Teaching Kids To Be Smart About Social Media

A few years ago, a group of middle school girls posted some mean pictures on a “private” Instagram page. They didn’t worry about anyone outside of their group seeing the pictures, because one had to be invited in to see the page. About 20 minutes after the pictures were posted, a copy of them showed up in my email inbox. It only took 20 minutes for a parent to see the pictures, take a screenshot, and email them over. That night I was on the phone until about 11:30pm  with crying parents and children. How could such empathetic, intelligent, caring young women do something so mean? Could the school do something to help?

All of our children are intelligent and empathetic, but they are still growing and developing. Particularly during middle school, they are trying on different behaviors to see what fits. This experimentation is normal and appropriate, but in this technological time, it can have bigger consequences than they understand. And, yes, the school can help.

How we help at Sheridan

At Sheridan, our community rule is to respect ourselves, each other, and the environment. This rule includes our online behavior. Our teachers talk with all of the Third through Eighth grade students about appropriate technology use and the possible long-term consequences of inappropriate posts. We talk about the permanent nature of what is posted, even on platforms that are set to delete the post after viewing or those that are set to “private”. We talk about inclusivity and how pictures of groups of students having fun together can hurt others’ feelings. Nevertheless, they are young and impulsive and can make mistakes.

How you can help at home

You can help them learn positive technology etiquette at home as well. The following are a few suggestions. Feel free to blame me when your children balk at them.

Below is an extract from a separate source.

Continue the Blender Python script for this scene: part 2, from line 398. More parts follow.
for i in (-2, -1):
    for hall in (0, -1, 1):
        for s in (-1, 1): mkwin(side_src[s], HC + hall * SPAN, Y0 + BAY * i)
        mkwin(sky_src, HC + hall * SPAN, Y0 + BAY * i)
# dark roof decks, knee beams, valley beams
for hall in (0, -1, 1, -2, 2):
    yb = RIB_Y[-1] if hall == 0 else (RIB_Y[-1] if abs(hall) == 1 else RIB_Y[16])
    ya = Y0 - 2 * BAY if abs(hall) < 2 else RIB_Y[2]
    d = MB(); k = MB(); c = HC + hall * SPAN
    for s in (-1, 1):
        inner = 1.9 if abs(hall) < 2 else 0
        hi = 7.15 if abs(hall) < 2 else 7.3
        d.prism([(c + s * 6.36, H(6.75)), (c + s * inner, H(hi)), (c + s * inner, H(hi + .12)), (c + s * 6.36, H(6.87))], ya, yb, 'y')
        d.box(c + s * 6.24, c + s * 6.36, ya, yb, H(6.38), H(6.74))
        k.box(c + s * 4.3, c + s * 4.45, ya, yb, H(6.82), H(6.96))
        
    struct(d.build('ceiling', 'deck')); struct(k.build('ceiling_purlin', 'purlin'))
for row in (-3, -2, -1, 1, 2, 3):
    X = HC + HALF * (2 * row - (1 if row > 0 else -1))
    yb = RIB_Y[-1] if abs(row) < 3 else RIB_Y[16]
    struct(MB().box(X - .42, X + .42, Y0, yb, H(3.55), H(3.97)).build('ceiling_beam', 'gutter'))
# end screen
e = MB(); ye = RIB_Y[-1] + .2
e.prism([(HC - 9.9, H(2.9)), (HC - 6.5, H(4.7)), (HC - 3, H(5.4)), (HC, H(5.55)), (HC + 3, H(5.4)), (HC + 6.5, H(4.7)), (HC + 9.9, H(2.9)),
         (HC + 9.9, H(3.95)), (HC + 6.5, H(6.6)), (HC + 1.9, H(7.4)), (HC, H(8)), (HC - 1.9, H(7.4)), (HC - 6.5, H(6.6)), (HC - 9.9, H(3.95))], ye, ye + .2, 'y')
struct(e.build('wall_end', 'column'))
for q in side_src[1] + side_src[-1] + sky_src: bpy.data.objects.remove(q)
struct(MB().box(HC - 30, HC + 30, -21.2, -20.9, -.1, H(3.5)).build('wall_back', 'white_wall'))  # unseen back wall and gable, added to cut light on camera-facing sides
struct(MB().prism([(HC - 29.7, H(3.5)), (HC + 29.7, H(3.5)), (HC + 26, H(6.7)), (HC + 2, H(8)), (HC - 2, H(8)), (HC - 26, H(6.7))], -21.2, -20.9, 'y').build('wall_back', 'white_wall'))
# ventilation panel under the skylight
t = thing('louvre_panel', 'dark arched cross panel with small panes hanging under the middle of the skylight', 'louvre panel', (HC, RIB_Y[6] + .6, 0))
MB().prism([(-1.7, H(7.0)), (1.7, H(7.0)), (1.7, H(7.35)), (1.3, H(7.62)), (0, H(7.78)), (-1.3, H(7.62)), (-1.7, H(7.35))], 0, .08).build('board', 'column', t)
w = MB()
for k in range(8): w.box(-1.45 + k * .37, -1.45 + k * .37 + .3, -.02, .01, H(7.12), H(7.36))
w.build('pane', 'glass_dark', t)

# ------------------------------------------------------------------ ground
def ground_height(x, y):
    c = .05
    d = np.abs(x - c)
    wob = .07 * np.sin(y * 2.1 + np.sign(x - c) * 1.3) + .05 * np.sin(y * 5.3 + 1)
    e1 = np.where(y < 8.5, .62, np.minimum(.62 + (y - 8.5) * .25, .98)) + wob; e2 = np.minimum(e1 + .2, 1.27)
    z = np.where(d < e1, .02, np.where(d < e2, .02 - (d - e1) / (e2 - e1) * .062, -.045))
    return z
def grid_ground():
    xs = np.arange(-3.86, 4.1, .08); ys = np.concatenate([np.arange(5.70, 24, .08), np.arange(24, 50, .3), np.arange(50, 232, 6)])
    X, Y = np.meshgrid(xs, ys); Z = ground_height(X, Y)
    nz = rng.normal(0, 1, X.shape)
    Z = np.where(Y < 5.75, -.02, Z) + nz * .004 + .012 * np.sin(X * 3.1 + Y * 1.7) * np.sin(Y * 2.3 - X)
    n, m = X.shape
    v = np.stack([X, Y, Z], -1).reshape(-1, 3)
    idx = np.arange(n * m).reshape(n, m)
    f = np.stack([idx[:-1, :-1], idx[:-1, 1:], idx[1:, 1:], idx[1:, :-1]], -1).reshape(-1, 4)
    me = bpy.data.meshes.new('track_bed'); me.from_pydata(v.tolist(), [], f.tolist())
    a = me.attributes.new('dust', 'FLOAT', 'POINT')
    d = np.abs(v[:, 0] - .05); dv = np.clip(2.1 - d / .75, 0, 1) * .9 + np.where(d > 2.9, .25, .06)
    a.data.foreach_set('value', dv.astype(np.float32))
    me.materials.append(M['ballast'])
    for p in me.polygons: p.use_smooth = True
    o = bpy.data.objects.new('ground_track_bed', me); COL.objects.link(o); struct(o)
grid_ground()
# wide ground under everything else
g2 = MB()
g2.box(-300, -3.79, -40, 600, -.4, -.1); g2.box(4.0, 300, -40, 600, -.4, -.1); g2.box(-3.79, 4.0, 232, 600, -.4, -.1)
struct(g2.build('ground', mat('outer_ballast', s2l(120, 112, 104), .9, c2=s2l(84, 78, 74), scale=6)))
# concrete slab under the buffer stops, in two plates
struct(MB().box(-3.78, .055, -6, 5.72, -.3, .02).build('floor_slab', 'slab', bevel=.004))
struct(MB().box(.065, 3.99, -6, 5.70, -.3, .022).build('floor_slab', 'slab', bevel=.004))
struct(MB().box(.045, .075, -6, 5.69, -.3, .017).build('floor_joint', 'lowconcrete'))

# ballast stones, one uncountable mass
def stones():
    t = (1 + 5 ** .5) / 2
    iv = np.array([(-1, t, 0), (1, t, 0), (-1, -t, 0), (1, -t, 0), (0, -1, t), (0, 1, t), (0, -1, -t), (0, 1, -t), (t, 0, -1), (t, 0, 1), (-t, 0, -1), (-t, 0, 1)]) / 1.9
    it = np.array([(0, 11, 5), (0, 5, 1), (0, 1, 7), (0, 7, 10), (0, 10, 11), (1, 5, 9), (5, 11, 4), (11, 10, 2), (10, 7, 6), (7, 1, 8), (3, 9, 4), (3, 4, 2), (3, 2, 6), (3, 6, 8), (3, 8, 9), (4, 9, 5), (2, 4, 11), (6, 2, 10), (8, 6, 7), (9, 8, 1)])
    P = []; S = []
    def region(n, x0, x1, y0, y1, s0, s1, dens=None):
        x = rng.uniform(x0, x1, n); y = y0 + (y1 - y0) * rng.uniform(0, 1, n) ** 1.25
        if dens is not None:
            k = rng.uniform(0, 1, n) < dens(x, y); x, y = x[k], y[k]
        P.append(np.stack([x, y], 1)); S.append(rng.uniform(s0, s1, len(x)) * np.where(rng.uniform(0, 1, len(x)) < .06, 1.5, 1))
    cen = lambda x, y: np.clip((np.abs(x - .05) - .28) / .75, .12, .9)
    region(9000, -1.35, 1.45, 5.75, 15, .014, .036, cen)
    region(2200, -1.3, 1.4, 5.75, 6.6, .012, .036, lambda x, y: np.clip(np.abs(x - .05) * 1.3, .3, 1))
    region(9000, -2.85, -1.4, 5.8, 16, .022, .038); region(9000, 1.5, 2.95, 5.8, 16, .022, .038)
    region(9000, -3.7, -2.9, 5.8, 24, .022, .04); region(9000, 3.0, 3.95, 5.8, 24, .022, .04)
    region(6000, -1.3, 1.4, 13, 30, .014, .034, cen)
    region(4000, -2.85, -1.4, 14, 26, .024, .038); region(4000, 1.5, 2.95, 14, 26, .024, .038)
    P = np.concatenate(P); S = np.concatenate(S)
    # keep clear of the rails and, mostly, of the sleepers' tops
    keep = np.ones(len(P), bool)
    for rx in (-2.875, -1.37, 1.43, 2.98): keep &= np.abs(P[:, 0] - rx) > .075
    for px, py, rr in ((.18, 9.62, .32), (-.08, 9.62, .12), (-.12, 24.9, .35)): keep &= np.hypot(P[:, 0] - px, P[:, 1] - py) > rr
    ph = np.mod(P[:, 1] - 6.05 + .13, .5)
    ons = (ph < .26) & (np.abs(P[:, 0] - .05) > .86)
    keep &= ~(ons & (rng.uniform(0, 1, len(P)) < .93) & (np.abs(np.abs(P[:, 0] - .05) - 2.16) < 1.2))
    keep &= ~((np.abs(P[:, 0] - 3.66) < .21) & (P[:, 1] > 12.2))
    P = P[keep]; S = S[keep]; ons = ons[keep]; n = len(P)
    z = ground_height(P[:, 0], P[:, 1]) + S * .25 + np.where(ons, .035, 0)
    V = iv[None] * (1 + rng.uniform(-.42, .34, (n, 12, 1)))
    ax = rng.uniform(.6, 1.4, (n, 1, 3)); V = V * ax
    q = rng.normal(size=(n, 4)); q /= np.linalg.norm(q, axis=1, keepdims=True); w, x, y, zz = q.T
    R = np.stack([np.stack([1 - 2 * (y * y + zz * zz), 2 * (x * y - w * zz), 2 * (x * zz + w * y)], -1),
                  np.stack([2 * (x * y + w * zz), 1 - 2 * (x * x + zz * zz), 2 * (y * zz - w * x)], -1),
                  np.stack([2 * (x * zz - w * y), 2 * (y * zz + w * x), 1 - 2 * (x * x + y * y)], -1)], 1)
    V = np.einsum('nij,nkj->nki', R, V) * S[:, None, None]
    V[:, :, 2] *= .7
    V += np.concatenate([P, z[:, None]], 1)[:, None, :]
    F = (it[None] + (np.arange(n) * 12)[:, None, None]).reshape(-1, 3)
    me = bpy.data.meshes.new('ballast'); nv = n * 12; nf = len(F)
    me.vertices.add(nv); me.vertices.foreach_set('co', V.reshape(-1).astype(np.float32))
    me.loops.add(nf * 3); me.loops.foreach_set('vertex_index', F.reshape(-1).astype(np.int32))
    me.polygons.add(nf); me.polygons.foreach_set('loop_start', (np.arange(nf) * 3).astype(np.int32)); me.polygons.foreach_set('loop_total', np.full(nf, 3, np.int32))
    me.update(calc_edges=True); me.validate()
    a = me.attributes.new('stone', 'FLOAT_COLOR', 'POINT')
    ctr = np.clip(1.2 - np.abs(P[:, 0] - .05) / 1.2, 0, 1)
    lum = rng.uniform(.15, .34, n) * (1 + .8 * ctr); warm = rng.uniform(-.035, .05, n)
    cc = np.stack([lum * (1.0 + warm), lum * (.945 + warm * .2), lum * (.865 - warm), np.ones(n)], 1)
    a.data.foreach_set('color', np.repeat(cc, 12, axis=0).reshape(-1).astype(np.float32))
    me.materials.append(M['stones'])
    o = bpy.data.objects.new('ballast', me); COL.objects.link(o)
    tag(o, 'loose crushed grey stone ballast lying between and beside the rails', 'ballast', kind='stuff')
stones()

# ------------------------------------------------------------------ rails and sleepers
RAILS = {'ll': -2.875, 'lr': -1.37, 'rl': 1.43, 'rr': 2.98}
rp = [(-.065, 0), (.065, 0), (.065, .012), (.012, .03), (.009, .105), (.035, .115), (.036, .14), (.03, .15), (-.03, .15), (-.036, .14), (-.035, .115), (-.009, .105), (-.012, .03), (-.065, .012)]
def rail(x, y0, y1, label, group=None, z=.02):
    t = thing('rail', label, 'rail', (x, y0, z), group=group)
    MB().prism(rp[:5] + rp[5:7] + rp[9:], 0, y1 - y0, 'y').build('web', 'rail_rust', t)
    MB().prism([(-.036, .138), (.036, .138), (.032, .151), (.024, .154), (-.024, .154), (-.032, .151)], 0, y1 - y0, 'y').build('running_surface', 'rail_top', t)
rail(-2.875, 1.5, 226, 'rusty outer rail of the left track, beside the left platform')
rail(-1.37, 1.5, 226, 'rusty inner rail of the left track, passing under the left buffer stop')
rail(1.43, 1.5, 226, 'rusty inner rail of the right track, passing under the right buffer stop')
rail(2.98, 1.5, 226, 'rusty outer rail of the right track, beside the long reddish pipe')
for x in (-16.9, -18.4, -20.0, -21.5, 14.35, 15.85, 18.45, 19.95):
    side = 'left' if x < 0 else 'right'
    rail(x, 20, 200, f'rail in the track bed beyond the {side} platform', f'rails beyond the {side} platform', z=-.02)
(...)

  • Hold off on getting your child a cell phone for as long as you can. The timing of this is different for different families, and there are good reasons for children to have cell phones. The kids will tell you that everyone has one, but that’s not always true and peer pressure isn’t a good reason to get a phone.
  • Make sure all technology sleeps outside of the bedroom. It is distracting to healthy sleep and late night is when most of the inappropriate use happens.
  • Monitor your child’s phone. All of our kids are too young to have complete privacy. The way to teach them that anyone can see what they post or text is for you to see what they post and text. Tell them that this is a condition of the privilege. It’s not because you don’t trust them, but because you want to guide them to be responsible technology users. If they know you are checking, they will develop good habits.
  • Make sure you know what apps they use and know all of their passwords. This can be a matter of safety.
  • If you have a group of kids over, have them turn in their phones at the door. This is not only good for their socialization, but it prevents them from posting pictures online that result in one person feeling left out because she was not invited.
  • Know they will make mistakes. Use the mistakes as learning opportunities. Ask what could have been done differently and what needs to happen now.
  • Ask them what rights they feel they have regarding technology use. See if there are places you can show trust and support by allowing them to shape the rules. For example, if they feel they should be able to text at any time, you might say that you feel that takes away from family time but you can establish a time together when texting is allowed. The Common Sense Media website has some great family contracts you can use for different age groups.
  • Ask for help. Our technology team, and Stephanie, Jay and I, are all here to help.

Consequences at school

At school, we work hard to keep up with the students and we endeavor to partner with you in teaching our kids to be responsible and respectful in all aspects of their lives. If the students’ social media posts affect the emotional health or safety of others in our community, the school will take appropriate disciplinary action and help the child make amends and learn from the mistake, regardless of whether the post was originated at home or at school.  Disciplinary action can range from a discussion to suspension depending on the severity of the mistake. Our children are young, so learning this hard lesson now is important and can protect them from more permanent consequences later in life.

Parenting and educating in the digital age is an ever-changing challenge. Just when we’ve mastered one platform, the kids are on to the next. If we partner together to model respectful behavior and guide our children as they navigate their world, we can give them the tools they will need for their future.